Please retype the data in full and exactly; the pictures are not part of the copy.
####################
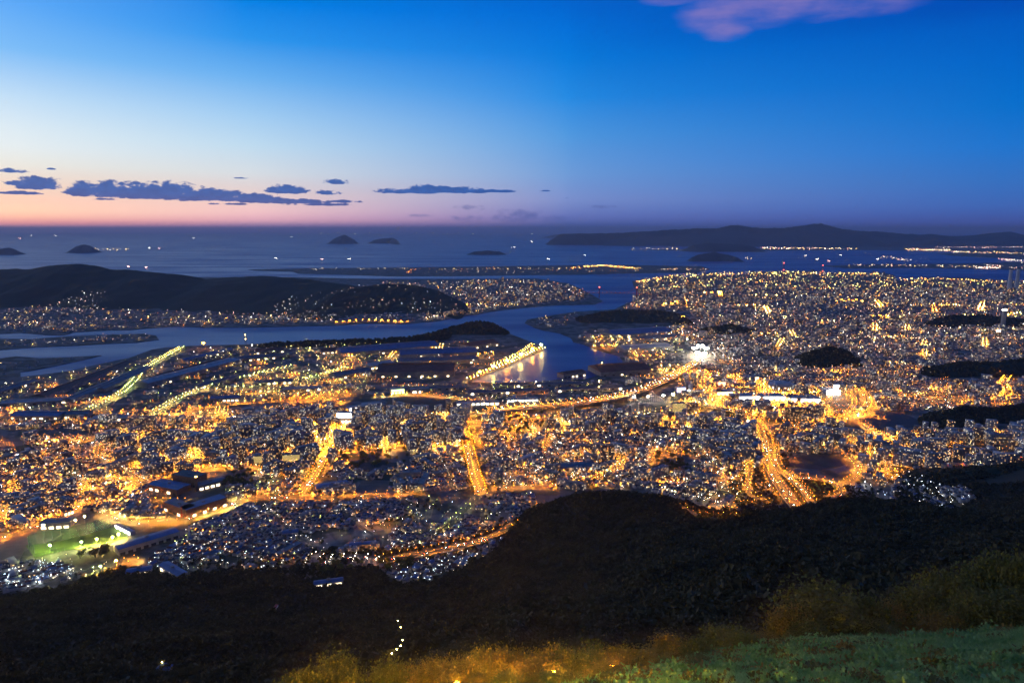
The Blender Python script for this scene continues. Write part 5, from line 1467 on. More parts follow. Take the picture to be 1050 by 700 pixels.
# golf driving range: poles and a hanging green net, white bay building
gnet = bpy.data.materials.new('green_net'); gnet.use_nodes = True
t_ = gnet.node_tree; b_ = t_.nodes['Principled BSDF']; b_.inputs['Base Color'].default_value = (0.10, 0.42, 0.22, 1); b_.inputs['Roughness'].default_value = .8
tr_ = t_.nodes.new('ShaderNodeBsdfTransparent'); mx_ = t_.nodes.new('ShaderNodeMixShader'); mx_.inputs[0].default_value = .36
t_.links.new(tr_.outputs[0], mx_.inputs[1]); t_.links.new(b_.outputs[0], mx_.inputs[2]); t_.links.new(mx_.outputs[0], t_.nodes['Material Output'].inputs[0])
r = thing('net_fence', 'tall green net on poles around the driving range', 'net', (0, 0, 0))
for line in ([(36, 572), (26, 559.5), (60, 554.5), (90, 547.5), (114, 540)], [(36, 572), (66, 565)]):
    x, y, z = surf([p[0] for p in line], [p[1] for p in line]); Q = resample(np.stack([x, y], 1), 14)
    zb = ground_z(Q[:, 0], Q[:, 1]); hh_ = 24 if len(line) > 2 else 9
    n = len(Q); i = np.arange(n - 1)
    V = np.concatenate([np.c_[Q, zb], np.c_[Q, zb + hh_]])
    part('net', fast_mesh('net', V, [(np.stack([i, i + 1, i + 1 + n, i + n], 1), 0)], [gnet]), r)
    pm = MB().tube((0, 0, 0), (0, 0, hh_ + .5), .3, .2, 6).mesh('pole', m_pole)
    for k in range(n):
        o = part('pole', pm, r); o.location = (Q[k, 0], Q[k, 1] + .4, zb[k])
shop(118, 541, 134, 549, 9, 7, emit('range_bays', (1, .95, .85), 10), 'white curved bay building at the driving range end', sign=True, name='golf_pavilion')

# lit apartment slabs that stand out
ww = emit('yellow_gallery', (1.0, .7, .22), 1.6)


def slab(u1, v1, u2, v2, d_, h_, mi, label, gal=None):
    x, y, z = surf([u1, u2], [v1, v2]); w_ = float(np.hypot(x[1] - x[0], y[1] - y[0]))
    r = make_block(w_, d_, h_, APT_M[mi]); r['label'] = label
    a = math.atan2(y[1] - y[0], x[1] - x[0])
    r.location = (float(x.mean()) - math.sin(a) * d_ / 2, float(y.mean()) + math.cos(a) * d_ / 2, float(z.mean())); r.rotation_euler = (0, 0, a)
    if gal:
        for k in range(int(h_ / 3.1)):
            part('gallery_light', MB().box(-w_ / 2 + 1, -d_ / 2 - .06, k * 3.1 + 1.6, w_ / 2 - 1, -d_ / 2 - .01, k * 3.1 + 2.5).mesh('gallery_light', gal), r)
    return r


slab(260, 475, 283, 474, 13, 20, 0, 'yellow lit apartment slab, left of a pair at the works', ww)
slab(285, 474, 308, 473, 13, 20, 0, 'yellow lit apartment slab, right of a pair at the works', ww)
slab(113, 486, 142, 474, 13, 24, 1, 'long pale apartment slab slanting away in the left town')
slab(112, 442, 132, 441, 13, 26, 2, 'brown apartment slab in front of the lit platform shed, left')
slab(133, 441, 160, 440, 14, 40, 1, 'tall wide pale slab left of the downtown blocks')
slab(805, 431, 830, 431, 15, 40, 2, 'wide lit brown slab below the shopping halls')
slab(832, 431, 844, 430, 15, 44, 0, 'narrow tall beige slab right of the wide brown slab')
slab(962, 457, 974, 456, 14, 34, 1, 'white lit apartment tower, left of the right edge cluster')
slab(976, 456, 992, 455.5, 14, 32, 1, 'white lit apartment slab in the right edge cluster')
slab(998, 452, 1010, 451, 14, 40, 0, 'tall yellowish tower in the right edge cluster')
slab(1012, 456, 1038, 456, 14, 30, 1, 'long white slab at the right of the edge cluster')
slab(924, 459, 934, 458, 14, 40, 1, 'tall pale tower left of the right edge cluster')
slab(848, 444, 856, 443.5, 14, 44, 0, 'tall yellow lit tower below the orange ring road')
slab(616, 474, 622, 474, 13, 46, 2, 'pair of slim dark towers, left, beside the curving orange street')
slab(624, 474, 630, 474, 13, 46, 2, 'pair of slim dark towers, right, beside the curving orange street')
slab(689, 426, 703, 426, 15, 42, 0, 'yellow lit tower block right of the white coaster', ww)
slab(705, 424, 716, 424, 15, 34, 2, 'brown block right of the yellow lit tower block')
slab(404, 424, 408, 423.5, 14, 50, 1, 'slim tall pale tower in front of the brown field')
slab(457, 425, 462, 425, 13, 52, 1, 'slim tall white tower right of the brown field')
slab(655, 424, 668, 424, 14, 30, 1, 'pale block below the white coaster')
slab(712, 445, 728, 444, 14, 26, 3, 'white office slab left of the expressway bend')

# towers and chimneys
def tower(u, v, h, r0, r1, label, m=m_white, name='tower', cat='tower', light=None, n=12):
    x, y, z = surf(u, v)
    r = thing(name, label, cat, (float(x[0]), float(y[0]), float(z[0])))
    part('shaft', MB().tube((0, 0, -1), (0, 0, h), r0, r1, n).mesh('shaft', m), r)
    part('cap', MB().tube((0, 0, h), (0, 0, h + h * .05), r1 * 1.15, r1 * 1.05, n).mesh('cap', m_dark if light is None else light), r)
    return r


E_REDL = emit('red_beacon', (1, .12, .06), 12.0); E_WL = emit('white_beacon', (1, .95, .85), 14.0)
tower(1034.5, 297, 205, 20, 15, 'left of two very tall pale chimneys at the right edge', m_white, 'chimney', 'chimney')
tower(1042, 297, 212, 20, 15, 'right of two very tall pale chimneys at the right edge', m_white, 'chimney', 'chimney')
tower(1028, 336, 110, 14, 12, 'pale lit round tower in the plain below the chimneys', m_wall, light=E_WL)
tower(202, 503, 34, 3.4, 2.6, 'yellow lit brick tower between the works halls', m_brick, light=emit('tower_glow', (1, .7, .2), 8))
tower(194.5, 553, 30, 2.0, 1.2, 'slim white tower right of the sports hall', m_white)
tower(187, 530, 24, 2.0, 1.6, 'red chimney rising from the brick works corner', m_red, 'chimney', 'chimney')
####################
Worked solution
The Blender Python script for this scene continues. Write part 5, from line 1467 on. More parts follow. Take the picture to be 1050 by 700 pixels.
# golf driving range: poles and a hanging green net, white bay building
gnet = bpy.data.materials.new('green_net'); gnet.use_nodes = True
t_ = gnet.node_tree; b_ = t_.nodes['Principled BSDF']; b_.inputs['Base Color'].default_value = (0.10, 0.42, 0.22, 1); b_.inputs['Roughness'].default_value = .8
tr_ = t_.nodes.new('ShaderNodeBsdfTransparent'); mx_ = t_.nodes.new('ShaderNodeMixShader'); mx_.inputs[0].default_value = .36
t_.links.new(tr_.outputs[0], mx_.inputs[1]); t_.links.new(b_.outputs[0], mx_.inputs[2]); t_.links.new(mx_.outputs[0], t_.nodes['Material Output'].inputs[0])
r = thing('net_fence', 'tall green net on poles around the driving range', 'net', (0, 0, 0))
for line in ([(36, 572), (26, 559.5), (60, 554.5), (90, 547.5), (114, 540)], [(36, 572), (66, 565)]):
    x, y, z = surf([p[0] for p in line], [p[1] for p in line]); Q = resample(np.stack([x, y], 1), 14)
    zb = ground_z(Q[:, 0], Q[:, 1]); hh_ = 24 if len(line) > 2 else 9
    n = len(Q); i = np.arange(n - 1)
    V = np.concatenate([np.c_[Q, zb], np.c_[Q, zb + hh_]])
    part('net', fast_mesh('net', V, [(np.stack([i, i + 1, i + 1 + n, i + n], 1), 0)], [gnet]), r)
    pm = MB().tube((0, 0, 0), (0, 0, hh_ + .5), .3, .2, 6).mesh('pole', m_pole)
    for k in range(n):
        o = part('pole', pm, r); o.location = (Q[k, 0], Q[k, 1] + .4, zb[k])
shop(118, 541, 134, 549, 9, 7, emit('range_bays', (1, .95, .85), 10), 'white curved bay building at the driving range end', sign=True, name='golf_pavilion')

# lit apartment slabs that stand out
ww = emit('yellow_gallery', (1.0, .7, .22), 1.6)


def slab(u1, v1, u2, v2, d_, h_, mi, label, gal=None):
    x, y, z = surf([u1, u2], [v1, v2]); w_ = float(np.hypot(x[1] - x[0], y[1] - y[0]))
    r = make_block(w_, d_, h_, APT_M[mi]); r['label'] = label
    a = math.atan2(y[1] - y[0], x[1] - x[0])
    r.location = (float(x.mean()) - math.sin(a) * d_ / 2, float(y.mean()) + math.cos(a) * d_ / 2, float(z.mean())); r.rotation_euler = (0, 0, a)
    if gal:
        for k in range(int(h_ / 3.1)):
            part('gallery_light', MB().box(-w_ / 2 + 1, -d_ / 2 - .06, k * 3.1 + 1.6, w_ / 2 - 1, -d_ / 2 - .01, k * 3.1 + 2.5).mesh('gallery_light', gal), r)
    return r


slab(260, 475, 283, 474, 13, 20, 0, 'yellow lit apartment slab, left of a pair at the works', ww)
slab(285, 474, 308, 473, 13, 20, 0, 'yellow lit apartment slab, right of a pair at the works', ww)
slab(113, 486, 142, 474, 13, 24, 1, 'long pale apartment slab slanting away in the left town')
slab(112, 442, 132, 441, 13, 26, 2, 'brown apartment slab in front of the lit platform shed, left')
slab(133, 441, 160, 440, 14, 40, 1, 'tall wide pale slab left of the downtown blocks')
slab(805, 431, 830, 431, 15, 40, 2, 'wide lit brown slab below the shopping halls')
slab(832, 431, 844, 430, 15, 44, 0, 'narrow tall beige slab right of the wide brown slab')
slab(962, 457, 974, 456, 14, 34, 1, 'white lit apartment tower, left of the right edge cluster')
slab(976, 456, 992, 455.5, 14, 32, 1, 'white lit apartment slab in the right edge cluster')
slab(998, 452, 1010, 451, 14, 40, 0, 'tall yellowish tower in the right edge cluster')
slab(1012, 456, 1038, 456, 14, 30, 1, 'long white slab at the right of the edge cluster')
slab(924, 459, 934, 458, 14, 40, 1, 'tall pale tower left of the right edge cluster')
slab(848, 444, 856, 443.5, 14, 44, 0, 'tall yellow lit tower below the orange ring road')
slab(616, 474, 622, 474, 13, 46, 2, 'pair of slim dark towers, left, beside the curving orange street')
slab(624, 474, 630, 474, 13, 46, 2, 'pair of slim dark towers, right, beside the curving orange street')
slab(689, 426, 703, 426, 15, 42, 0, 'yellow lit tower block right of the white coaster', ww)
slab(705, 424, 716, 424, 15, 34, 2, 'brown block right of the yellow lit tower block')
slab(404, 424, 408, 423.5, 14, 50, 1, 'slim tall pale tower in front of the brown field')
slab(457, 425, 462, 425, 13, 52, 1, 'slim tall white tower right of the brown field')
slab(655, 424, 668, 424, 14, 30, 1, 'pale block below the white coaster')
slab(712, 445, 728, 444, 14, 26, 3, 'white office slab left of the expressway bend')

# towers and chimneys
def tower(u, v, h, r0, r1, label, m=m_white, name='tower', cat='tower', light=None, n=12):
    x, y, z = surf(u, v)
    r = thing(name, label, cat, (float(x[0]), float(y[0]), float(z[0])))
    part('shaft', MB().tube((0, 0, -1), (0, 0, h), r0, r1, n).mesh('shaft', m), r)
    part('cap', MB().tube((0, 0, h), (0, 0, h + h * .05), r1 * 1.15, r1 * 1.05, n).mesh('cap', m_dark if light is None else light), r)
    return r


E_REDL = emit('red_beacon', (1, .12, .06), 12.0); E_WL = emit('white_beacon', (1, .95, .85), 14.0)
tower(1034.5, 297, 205, 20, 15, 'left of two very tall pale chimneys at the right edge', m_white, 'chimney', 'chimney')
tower(1042, 297, 212, 20, 15, 'right of two very tall pale chimneys at the right edge', m_white, 'chimney', 'chimney')
tower(1028, 336, 110, 14, 12, 'pale lit round tower in the plain below the chimneys', m_wall, light=E_WL)
tower(202, 503, 34, 3.4, 2.6, 'yellow lit brick tower between the works halls', m_brick, light=emit('tower_glow', (1, .7, .2), 8))
tower(194.5, 553, 30, 2.0, 1.2, 'slim white tower right of the sports hall', m_white)
tower(187, 530, 24, 2.0, 1.6, 'red chimney rising from the brick works corner', m_red, 'chimney', 'chimney')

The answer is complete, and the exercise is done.